Friday, October 30, 2009

Why Would An Organization Use More Than One Pay Structure

Businesses that hire employees to accomplish the goals of that business need to determine the best way to compensate those employees. Companies choose from several different pay structures, such as hourly pay, monthly salaries or commission based pay. The pay structure determines how the company compensates its employees. Some companies opt to use multiple pay structures to compensate different groups of employees.


Competitive Pay


Companies wish to remain competitive and attract the best employees to their firm. These companies usually compensate employees working in different professions based on the pay structure commonly used in that profession. These professions include engineering, accounting or general laborers. Some professions, such as general laborers or food preparation workers, typically receive hourly wages. Other professions, such as accountants or engineers, are paid salaries.


Work Requirements


Some companies require employees to be available 24 hours a day. Other employees in that same company might punch a clock and only be available for working during their scheduled work hours. Pay structures for these classes of employees often vary.
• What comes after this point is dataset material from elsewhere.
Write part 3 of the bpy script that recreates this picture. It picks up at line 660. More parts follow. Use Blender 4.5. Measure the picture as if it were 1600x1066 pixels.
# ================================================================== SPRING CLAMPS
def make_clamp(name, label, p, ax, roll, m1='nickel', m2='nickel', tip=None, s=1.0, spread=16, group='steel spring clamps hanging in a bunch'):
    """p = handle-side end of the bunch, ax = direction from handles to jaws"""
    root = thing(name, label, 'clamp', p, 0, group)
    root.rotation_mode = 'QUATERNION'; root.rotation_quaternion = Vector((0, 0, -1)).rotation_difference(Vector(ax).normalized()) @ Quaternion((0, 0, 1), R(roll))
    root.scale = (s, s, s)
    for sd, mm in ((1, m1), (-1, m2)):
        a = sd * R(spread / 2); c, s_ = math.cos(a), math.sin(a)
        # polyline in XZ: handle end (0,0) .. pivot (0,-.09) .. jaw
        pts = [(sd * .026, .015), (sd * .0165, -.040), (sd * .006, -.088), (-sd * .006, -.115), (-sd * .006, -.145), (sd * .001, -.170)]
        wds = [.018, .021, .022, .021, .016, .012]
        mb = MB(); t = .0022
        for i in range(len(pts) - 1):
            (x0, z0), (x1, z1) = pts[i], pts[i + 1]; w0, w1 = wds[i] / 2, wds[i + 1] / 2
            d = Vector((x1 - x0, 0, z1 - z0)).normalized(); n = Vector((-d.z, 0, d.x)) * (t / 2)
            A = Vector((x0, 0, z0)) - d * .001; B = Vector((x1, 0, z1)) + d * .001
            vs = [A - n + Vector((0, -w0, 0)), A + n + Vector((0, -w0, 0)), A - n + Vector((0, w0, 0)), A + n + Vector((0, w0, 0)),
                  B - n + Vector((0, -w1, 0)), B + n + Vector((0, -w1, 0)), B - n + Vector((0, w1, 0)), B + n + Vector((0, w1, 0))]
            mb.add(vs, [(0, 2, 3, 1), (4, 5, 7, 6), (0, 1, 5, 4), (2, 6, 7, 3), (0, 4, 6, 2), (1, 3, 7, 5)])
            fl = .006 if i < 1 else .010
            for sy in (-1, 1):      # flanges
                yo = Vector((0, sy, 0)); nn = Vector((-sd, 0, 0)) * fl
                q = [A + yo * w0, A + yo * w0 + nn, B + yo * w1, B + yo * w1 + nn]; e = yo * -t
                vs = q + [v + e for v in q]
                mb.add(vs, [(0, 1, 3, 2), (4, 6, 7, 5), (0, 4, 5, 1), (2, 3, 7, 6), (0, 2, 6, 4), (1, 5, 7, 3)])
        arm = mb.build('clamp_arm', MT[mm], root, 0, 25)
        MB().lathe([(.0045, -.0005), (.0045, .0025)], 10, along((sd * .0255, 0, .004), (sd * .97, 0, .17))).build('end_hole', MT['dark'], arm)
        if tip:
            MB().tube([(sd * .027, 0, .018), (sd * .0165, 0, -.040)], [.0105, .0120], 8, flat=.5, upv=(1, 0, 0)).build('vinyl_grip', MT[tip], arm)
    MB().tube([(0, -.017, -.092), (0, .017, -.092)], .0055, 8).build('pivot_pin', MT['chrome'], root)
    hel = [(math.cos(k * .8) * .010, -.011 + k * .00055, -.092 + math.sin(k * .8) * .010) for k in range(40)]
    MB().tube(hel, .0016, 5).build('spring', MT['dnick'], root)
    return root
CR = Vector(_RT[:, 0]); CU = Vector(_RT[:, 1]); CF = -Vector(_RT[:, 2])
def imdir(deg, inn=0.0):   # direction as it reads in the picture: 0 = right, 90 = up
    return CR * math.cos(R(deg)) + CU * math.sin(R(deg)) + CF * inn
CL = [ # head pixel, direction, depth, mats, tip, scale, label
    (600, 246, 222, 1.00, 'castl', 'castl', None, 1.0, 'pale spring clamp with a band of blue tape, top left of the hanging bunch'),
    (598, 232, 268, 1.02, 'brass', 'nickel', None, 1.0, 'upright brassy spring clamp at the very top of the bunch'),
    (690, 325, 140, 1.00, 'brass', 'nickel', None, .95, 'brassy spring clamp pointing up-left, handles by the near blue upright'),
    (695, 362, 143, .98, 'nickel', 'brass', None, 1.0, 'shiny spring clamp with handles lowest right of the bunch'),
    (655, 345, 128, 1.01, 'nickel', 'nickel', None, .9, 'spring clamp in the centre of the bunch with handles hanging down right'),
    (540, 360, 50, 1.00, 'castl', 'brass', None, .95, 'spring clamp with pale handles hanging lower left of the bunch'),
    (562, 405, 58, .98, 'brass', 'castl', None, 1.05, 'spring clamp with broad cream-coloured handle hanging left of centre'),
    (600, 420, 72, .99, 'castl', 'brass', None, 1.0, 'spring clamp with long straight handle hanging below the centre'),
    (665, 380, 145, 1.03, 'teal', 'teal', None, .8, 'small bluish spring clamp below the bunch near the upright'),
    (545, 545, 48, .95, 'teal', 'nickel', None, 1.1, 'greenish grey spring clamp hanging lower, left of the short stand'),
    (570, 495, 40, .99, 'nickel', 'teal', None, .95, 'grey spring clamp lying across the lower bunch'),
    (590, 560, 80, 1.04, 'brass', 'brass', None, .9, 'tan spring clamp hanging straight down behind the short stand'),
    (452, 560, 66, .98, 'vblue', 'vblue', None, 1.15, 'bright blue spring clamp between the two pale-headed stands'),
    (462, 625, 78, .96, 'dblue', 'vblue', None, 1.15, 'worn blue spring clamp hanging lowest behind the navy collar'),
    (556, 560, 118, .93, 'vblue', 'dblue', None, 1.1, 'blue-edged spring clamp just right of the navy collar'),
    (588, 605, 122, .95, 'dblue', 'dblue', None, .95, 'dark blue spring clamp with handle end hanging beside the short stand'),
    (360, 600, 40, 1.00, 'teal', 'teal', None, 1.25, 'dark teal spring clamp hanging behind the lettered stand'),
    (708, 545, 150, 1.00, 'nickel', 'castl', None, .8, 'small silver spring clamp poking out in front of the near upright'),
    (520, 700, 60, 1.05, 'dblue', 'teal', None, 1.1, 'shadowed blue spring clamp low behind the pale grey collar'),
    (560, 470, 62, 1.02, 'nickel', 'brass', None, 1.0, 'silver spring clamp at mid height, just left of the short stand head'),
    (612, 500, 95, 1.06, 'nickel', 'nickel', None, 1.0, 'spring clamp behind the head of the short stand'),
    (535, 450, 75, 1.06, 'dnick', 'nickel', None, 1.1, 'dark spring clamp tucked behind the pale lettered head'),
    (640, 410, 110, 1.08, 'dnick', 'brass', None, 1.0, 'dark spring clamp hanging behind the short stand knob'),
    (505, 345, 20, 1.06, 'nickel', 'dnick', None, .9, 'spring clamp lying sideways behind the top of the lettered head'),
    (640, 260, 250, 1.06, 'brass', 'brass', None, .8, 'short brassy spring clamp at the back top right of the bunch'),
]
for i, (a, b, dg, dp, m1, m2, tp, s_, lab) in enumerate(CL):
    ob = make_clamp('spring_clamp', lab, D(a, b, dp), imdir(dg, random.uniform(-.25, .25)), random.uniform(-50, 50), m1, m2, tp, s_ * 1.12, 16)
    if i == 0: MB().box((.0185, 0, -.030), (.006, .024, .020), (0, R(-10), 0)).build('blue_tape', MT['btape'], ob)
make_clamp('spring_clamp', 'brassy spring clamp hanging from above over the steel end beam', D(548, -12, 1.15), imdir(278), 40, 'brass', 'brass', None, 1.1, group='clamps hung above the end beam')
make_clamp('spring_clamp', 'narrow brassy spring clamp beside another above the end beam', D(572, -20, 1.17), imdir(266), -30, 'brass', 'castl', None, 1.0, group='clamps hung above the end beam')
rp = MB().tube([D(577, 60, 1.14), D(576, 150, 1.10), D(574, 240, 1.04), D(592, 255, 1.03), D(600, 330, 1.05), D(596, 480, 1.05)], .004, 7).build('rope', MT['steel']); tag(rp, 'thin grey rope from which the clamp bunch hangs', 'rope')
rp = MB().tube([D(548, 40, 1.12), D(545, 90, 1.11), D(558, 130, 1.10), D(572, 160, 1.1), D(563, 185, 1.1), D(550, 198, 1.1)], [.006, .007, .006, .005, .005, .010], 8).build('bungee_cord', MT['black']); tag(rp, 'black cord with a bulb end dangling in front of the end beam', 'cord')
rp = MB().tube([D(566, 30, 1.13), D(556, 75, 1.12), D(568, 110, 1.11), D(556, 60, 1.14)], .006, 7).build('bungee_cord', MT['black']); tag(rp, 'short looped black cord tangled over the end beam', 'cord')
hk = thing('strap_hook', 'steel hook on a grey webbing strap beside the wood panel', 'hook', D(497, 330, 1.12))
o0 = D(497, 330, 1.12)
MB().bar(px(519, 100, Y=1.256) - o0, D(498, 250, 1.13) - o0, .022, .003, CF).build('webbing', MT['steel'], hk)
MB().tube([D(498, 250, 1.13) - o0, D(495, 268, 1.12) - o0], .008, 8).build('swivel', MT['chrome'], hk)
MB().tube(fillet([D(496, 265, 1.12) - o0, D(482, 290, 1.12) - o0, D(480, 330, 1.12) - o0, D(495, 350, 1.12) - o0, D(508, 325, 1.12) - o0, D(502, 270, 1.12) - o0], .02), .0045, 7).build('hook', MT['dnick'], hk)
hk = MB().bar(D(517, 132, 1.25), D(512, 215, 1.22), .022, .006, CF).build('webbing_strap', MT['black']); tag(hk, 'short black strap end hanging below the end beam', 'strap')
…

The employees who must be available for company business at any time may be paid on a salaried pay structure. Employees only available during working hours may be paid on an hourly pay structure.


Reward Performance


Companies plan their pay structures to motivate their employee's performance. The performance requirements vary by job and may require the pay structure to vary by job. For some employees, their pay structure may be based on the number of components they assemble. The pay structure for employees who work a specific number of hours may be based on a flat rate per hour. Sales employees may be compensated from a pay structure which pays based on their sales volume.


Union Contracts


Some companies employ union workers to meet their needs. Union representatives and company management negotiate the terms of the union pay structure and sign a contract. The company is obligated to compensate union employees based on the terms of the union contract. The union pay structure may include premiums paid for working nonstandard hours or the type of bonuses awarded. Company management determines the pay structure offered to nonunion employees. Companies who employ both union and nonunion employees use multiple pay structures.